Prompt:
Leaving out the pictures, retype the lines from the beginning of the listing through the line containing "(90, 14, 20))))".

═════ Dataset section

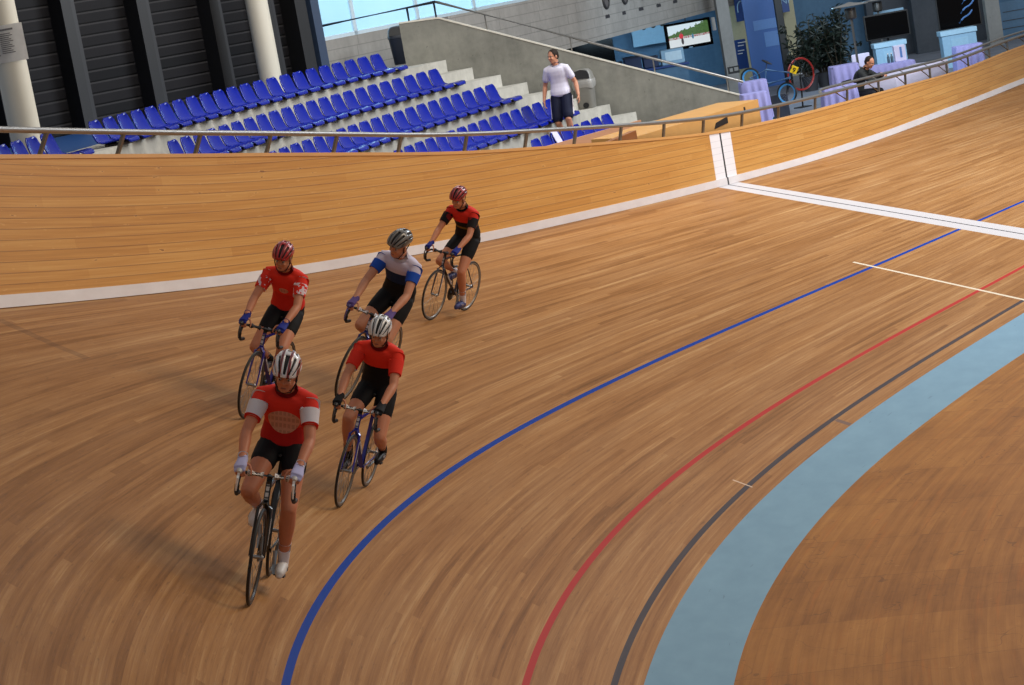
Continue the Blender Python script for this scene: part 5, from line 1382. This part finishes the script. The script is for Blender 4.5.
# rearmost rider
M5 = track_matrix(11.7, 4.867, rad(18), .91)
b, pv = road_bike('track_bicycle', 'dark racing bicycle of the rearmost rider near the timber wall', M5, (44, 40, 60), (190, 186, 190), (52, 48, 56), rad(-70), (40, 38, 44), (120, 116, 112))
rider('rearmost rider in red helmet and black jersey with red shoulders', M5, SKIN2, pv, dict(key='red_back', shorts=BLK, bib=.24, jersey=lambda P, Cc: mat_jersey('jersey_fifth', P, Cc, [(0, (24, 22, 24)), (.40, (110, 84, 30)), (.47, (30, 22, 24)), (.66, (212, 48, 36))], None),
      sleeve=.66, sleeve_m=patt('black_red', (26, 22, 24), (120, 24, 24), 9, .58), sock=WHT, shoe=c_('shoe_blue', (60, 64, 110), .4), strap=WHT, glove=DBLU, collar=BLK, helmet=((160, 24, 32), (130, 18, 26), (90, 14, 20))))

# ------------------------------------------------------------------ standing and seated people
def figure(label, loc, rz, skin_rgb, J, opt, scale=1.0, chair=False):
    """J: joints in local space, x forward: pelvis, chest, neck, head, look, and per side shoulder.. foot"""
    root = thing('person', label, 'person', loc, rz); root.scale = (scale,) * 3
    sk = skin('skin_%d_%d_%d' % skin_rgb, skin_rgb); P = Vector(J['pelvis']); Ct = Vector(J['chest']); Nk = Vector(J['neck']); hc = Vector(J['head']); HM = [None]; S = Vector(J.get('side', (0, 1, 0)))
    ax = (Ct - P).normalized(); K = {}
    for y in (1, -1):
        sh = Ct - ax * .045 + Vector((0, .170 * y, 0)); wr = Vector(J['wrist'][y]); el = ik(sh, wr, .30, .265, Vector(J['elbow'][y])); hip = P + Vector((0, .092 * y, -.06)); ank = Vector(J['ankle'][y]); kn = ik(hip, ank, .44, .43, Vector(J.get('knee', (1, .05 * y, 0)) if not isinstance(J.get('knee'), dict) else J['knee'][y]))
        K[y] = (sh, el, wr, hip, kn, ank)
    def body(bm):
        sect(bm, torso_secs(P, Ct, S, Nk))
        for y in (1, -1):
            sh, el, wr, hip, kn, ank = K[y]
            limb(bm, [Ct - ax * .02 + Vector((0, .09 * y, 0)), sh, sh.lerp(el, .4), el], [.055, .058, .048, .039]); limb(bm, [el, el.lerp(wr, .3), wr], [.039, .042, .027])
            hf_ = Vector(J['fingers'][y]); hand(bm, wr, hf_, Vector(J['palm'][y]), Vector(J['little'][y]), J.get('curl', .7))
            limb(bm, [hip, hip.lerp(kn, .45), kn], [.090, .078, .056]); limb(bm, [kn, kn.lerp(ank, .3), ank], [.054, .058, .036])
            limb(bm, [ank + Vector((-.03, 0, -.04)), ank + Vector((.10, .01 * y, -.055)), ank + Vector((.17, .015 * y, -.062))], [.034, .034, .022])
        HM[0] = head_geo(bm, hc, J['look'], J.get('up', (0, 0, 1)), Nk)
    link_mesh('body', me_from('body', body, .0075, 3), root, sk); face_parts(root, HM[0], sk)
    def top(bm):
        sect(bm, torso_secs(P, Ct, S, Nk, .016, -.10 if opt['untucked'] else .10, 1.02))
        for y in (1, -1):
            sh, el, wr = K[y][:3]
            if opt['long']: limb(bm, [Ct - ax * .02 + Vector((0, .09 * y, 0)), sh, sh.lerp(el, .5), el], [.068, .070, .060, .054]); limb(bm, [el, el.lerp(wr, .4), el.lerp(wr, .92)], [.054, .052, .040])
            else: limb(bm, [Ct - ax * .02 + Vector((0, .09 * y, 0)), sh, sh.lerp(el, .55)], [.068, .072, .066])
    tp = link_mesh(opt['top_name'], me_from('top', top, .010, 3), root, opt['top'])
    bm = BM(); tube(bm, [Nk - ax * .04, Nk + (hc - Nk).normalized() * .035], [.088, .072], 18, cap=False); bmesh.ops.solidify(bm, geom=bm.faces[:], thickness=.008); obj('collar', bm, opt['top'], tp)
    def legs(bm):
        sect(bm, torso_secs(P, Ct, S, Nk, .010, -.10, .20))
        for y in (1, -1):
            hip, kn, ank = K[y][3:]
            if opt['trousers']: limb(bm, [hip, hip.lerp(kn, .5), kn], [.104, .094, .076]); limb(bm, [kn, kn.lerp(ank, .5), kn.lerp(ank, .93)], [.074, .068, .058])
            else: limb(bm, [hip, hip.lerp(kn, .5), hip.lerp(kn, .84)], [.106, .102, .098])
    lg = link_mesh('trousers' if opt['trousers'] else 'shorts', me_from('legs', legs, .010, 3), root, opt['legs'])
    if opt.get('stripe'):
        for y in (1, -1):
            hip, kn = K[y][3:5]; bm = BM(); tube(bm, [hip.lerp(kn, q) + Vector((0, .101 * y, 0)) for q in (.0, .3, .6, .84)], .012, 6); obj('side_stripe', bm, opt['stripe'], lg)
    for y in (1, -1):
        ank = K[y][5]
        def shoe(bm): limb(bm, [ank + Vector((-.045, 0, -.050)), ank + Vector((.07, .01 * y, -.045)), ank + Vector((.175, .015 * y, -.060))], [.040, .044, .030])
        link_mesh('shoe', me_from('shoe', shoe, .009, 2), root, opt['shoe'])
    Mx, s = HM[0]
    def hair(bm):
        bmesh.ops.create_uvsphere(bm, u_segments=20, v_segments=14, radius=1, matrix=Mx @ Matrix.Translation((-.018, 0, .040)) @ Matrix.Diagonal((.103, .083, .090, 1)))
        bmesh.ops.create_uvsphere(bm, u_segments=20, v_segments=14, radius=1, matrix=Mx @ Matrix.Translation((-.045, 0, -.005)) @ Matrix.Diagonal((.070, .080, .070, 1)))
    me = me_from('hair', hair, .008, 1); bm = BM(); bm.from_mesh(me)
    inv = Mx.inverted()
    dele = [f for f in bm.faces if (lambda c: c.x > opt.get('hairline', .05) + .35 * min(0, c.z - .06) or c.z < -.06)(inv @ f.calc_center_median())]
    bmesh.ops.delete(bm, geom=dele, context='FACES'); obj('hair', bm, opt['hair'], root)
    return root
# man walking down the stair in white polo shirt
mp = arc(OFF[3] * SP + 1.02, 3.47, EZ[4])

man = figure('standing man in white polo shirt and navy shorts among the blue seats', (mp.x, mp.y, EZ[4]), math.atan2(CAM_O.y - mp.y, CAM_O.x - mp.x) - rad(14), SKIN3,
    dict(pelvis=(0, 0, .93), chest=(.03, 0, 1.40), neck=(.035, 0, 1.455), head=(.075, -.01, 1.585), look=(.85, -.52, -.10), wrist={1: (.10, .33, .865), -1: (.06, -.30, .86)}, elbow={1: (-1, .25, 0), -1: (-1, -.3, 0)}, ankle={1: (.10, .11, .09), -1: (-.12, -.09, .10)}, knee={1: (1, .1, 0), -1: (1, -.05, 0)},
         fingers={1: (.15, .05, -1), -1: (.2, -.02, -1)}, palm={1: (0, -1, 0), -1: (0, 1, 0)}, little={1: (-1, 0, 0), -1: (-1, 0, 0)}, curl=.6),
    dict(top=c_('polo_white', (214, 210, 226)), top_name='polo_shirt', untucked=True, long=False, legs=c_('shorts_navy', (22, 26, 48)), trousers=False, stripe=WHT, shoe=c_('trainer', (190, 188, 186)), hair=c_('hair_brown', (40, 30, 24))), 1.05)
# man leaning on the railing
sp_ = wall_pt(-9.7, 1.0, 1.02); 
sit = figure('seated man in dark jacket leaning forward on the railing', (sp_.x, sp_.y, Z_CON), rad(88), SKIN3,
    dict(pelvis=(0, 0, .56), chest=(.22, 0, .985), neck=(.27, 0, 1.03), head=(.37, .0, 1.13), look=(.86, -.1, -.5), up=(.5, 0, .86), wrist={1: (.62, .02, .86), -1: (.60, -.06, .88)}, elbow={1: (-.2, 1, -.8), -1: (-.2, -1, -.8)}, ankle={1: (.36, .14, .09), -1: (.30, -.14, .09)}, knee={1: (1, .2, .6), -1: (1, -.2, .6)},
         fingers={1: (.8, -.6, -.1), -1: (.8, .6, -.1)}, palm={1: (-.1, -.4, -1), -1: (-.1, .4, -1)}, little={1: (.6, .6, 0), -1: (.6, -.6, 0)}, curl=.9),
    dict(top=c_('jacket_dark', (44, 46, 46)), top_name='jacket', untucked=True, long=True, legs=c_('trousers_dark', (34, 34, 40)), trousers=True, shoe=BLK, hair=c_('hair_dark', (44, 34, 28)), hairline=.02), 1.0)
ch_ = thing('cafe_chair', 'dark chair under the seated man by the railing', 'chair', (sp_.x, sp_.y, Z_CON), rad(88))
bm = BM(); box(bm, (0, 0, .43), (.42, .42, .035), bev=.01); obj('seat', bm, M_BLACK, ch_)
bm = BM(); box(bm, (-.215, 0, .68), (.03, .42, .30), bev=.01); obj('backrest', bm, M_BLACK, ch_)
for x in (-.2, .19):
    for y in (-.19, .19): bm = BM(); tube(bm, [(x, y, 0), (x, y, .43 if x > 0 else .80)], .014, 8); obj('leg', bm, M_POST, ch_)
# ------------------------------------------------------------------ display bicycle and red wheel by the banner
q_ = at_depth(766, 92, 50.0)
Zb = 50.0; rw = at_depth(750.5, 78, Zb + .1); fw_ = at_depth(787, 93.5, Zb - .1)
X = (fw_ - rw).normalized(); Y = Vector((0, 0, 1)).cross(X).normalized(); Zv = X.cross(Y); wb = (fw_ - rw).length
MB_ = Matrix(((X.x, Y.x, Zv.x, rw.x), (X.y, Y.y, Zv.y, rw.y), (X.z, Y.z, Zv.z, rw.z), (0, 0, 0, 1)))
bx = thing('stunt_bicycle', 'small blue bicycle tilted on a stand before the banner', 'bicycle', mat=MB_)
M_BMX = plain('bmx_pale_blue', (104, 142, 186), .3, .2); M_BRIM = plain('bmx_rim_blue', (70, 150, 215), .35); k_ = wb / .95
wheel(bx, (0, 0, 0), .225, .022, M_TYRE, M_BRIM, 18, spoke_r=.002, rimdepth=.035); wheel(bx, (wb, 0, 0), .255, .022, M_TYRE, M_BRIM, 18, axis=(.35, 1, 0), spoke_r=.002, rimdepth=.035)
bm = BM(); hd = Vector((wb - .10, 0, .45)); hd0 = Vector((wb - .08, 0, .33)); bb_ = Vector((.36, 0, .0)); st_ = Vector((.25, 0, .30))
for a_, b_, r_ in ((hd0, hd, .034), (st_, hd, .026), (bb_, hd0, .034), (bb_, st_, .026)): tube(bm, [a_, b_], r_, 10)
for y in (1, -1): tube(bm, [st_, (0, .06 * y, 0)], .010, 8); tube(bm, [bb_, (0, .06 * y, 0)], .011, 8)
obj('frame', bm, M_BMX, bx)
bm = BM()
for y in (1, -1): tube(bm, [hd0 + Vector((0, .03 * y, -.02)), (wb - .03, .06 * y, .12), (wb, .065 * y, 0)], [.014, .013, .010], 8)
obj('fork', bm, M_BLACK, bx)
bm = BM(); tube(bm, [st_, st_ + Vector((-.03, 0, .14))], .013, 8); obj('seat_post', bm, M_ALU, bx)
bm = BM(); ell(bm, st_ + Vector((-.04, 0, .16)), (.13, .05, .025)); obj('saddle', bm, M_HOOD, bx)
bm = BM(); tube(bm, [hd, hd + Vector((-.02, 0, .08))], .018, 8); tube(bm, [hd + Vector((-.10, -.34, .24)), hd + Vector((-.04, -.22, .25)), hd + Vector((.0, -.06, .09)), hd + Vector((.0, .06, .09)), hd + Vector((-.04, .22, .25)), hd + Vector((-.10, .34, .24))], .013, 8); tube(bm, [hd + Vector((-.03, -.19, .20)), hd + Vector((-.03, .19, .20))], .010, 8); obj('handlebar', bm, M_BLACK, bx)
bm = BM(); box(bm, hd + Vector((.06, -.06, .10)), (.15, .02, .17), rot=Matrix.Rotation(rad(18), 4, 'Z'), bev=.008); npl = obj('number_plate', bm, plain('plate_yellow', (236, 196, 24), .4), bx, smooth=False); 
cv2 = bpy.data.curves.new('digit', 'FONT'); cv2.body = '9'; cv2.size = .15; cv2.extrude = .004; cv2.align_x = 'CENTER'
tmp = bpy.data.objects.new('digit', cv2); C.objects.link(tmp); dg = bpy.context.evaluated_depsgraph_get(); dg.update(); lm = bpy.data.meshes.new_from_object(tmp.evaluated_get(dg)); bpy.data.objects.remove(tmp)
o = link_mesh('digit', lm, npl, M_BLACK, False); o.rotation_euler = (rad(90), 0, rad(18)); o.location = hd + Vector((.063, -.074, .045))
bm = BM(); lathe(bm, [(.02, -.004), (.075, -.004), (.075, .004), (.02, .004)], 24, Matrix.Translation(bb_ - Vector((0, .05, 0))) @ Matrix.Rotation(rad(90), 4, 'X')); tube(bm, [bb_ + Vector((.15, -.07, -.05)), bb_ + Vector((0, -.06, 0)), bb_ + Vector((0, .06, 0)), bb_ + Vector((-.15, .07, .05))], .011, 8); obj('crankset', bm, M_ALU, bx)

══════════

Finished answer:
Continue the Blender Python script for this scene: part 5, from line 1382. This part finishes the script. The script is for Blender 4.5.
# rearmost rider
M5 = track_matrix(11.7, 4.867, rad(18), .91)
b, pv = road_bike('track_bicycle', 'dark racing bicycle of the rearmost rider near the timber wall', M5, (44, 40, 60), (190, 186, 190), (52, 48, 56), rad(-70), (40, 38, 44), (120, 116, 112))
rider('rearmost rider in red helmet and black jersey with red shoulders', M5, SKIN2, pv, dict(key='red_back', shorts=BLK, bib=.24, jersey=lambda P, Cc: mat_jersey('jersey_fifth', P, Cc, [(0, (24, 22, 24)), (.40, (110, 84, 30)), (.47, (30, 22, 24)), (.66, (212, 48, 36))], None),
      sleeve=.66, sleeve_m=patt('black_red', (26, 22, 24), (120, 24, 24), 9, .58), sock=WHT, shoe=c_('shoe_blue', (60, 64, 110), .4), strap=WHT, glove=DBLU, collar=BLK, helmet=((160, 24, 32), (130, 18, 26), (90, 14, 20))))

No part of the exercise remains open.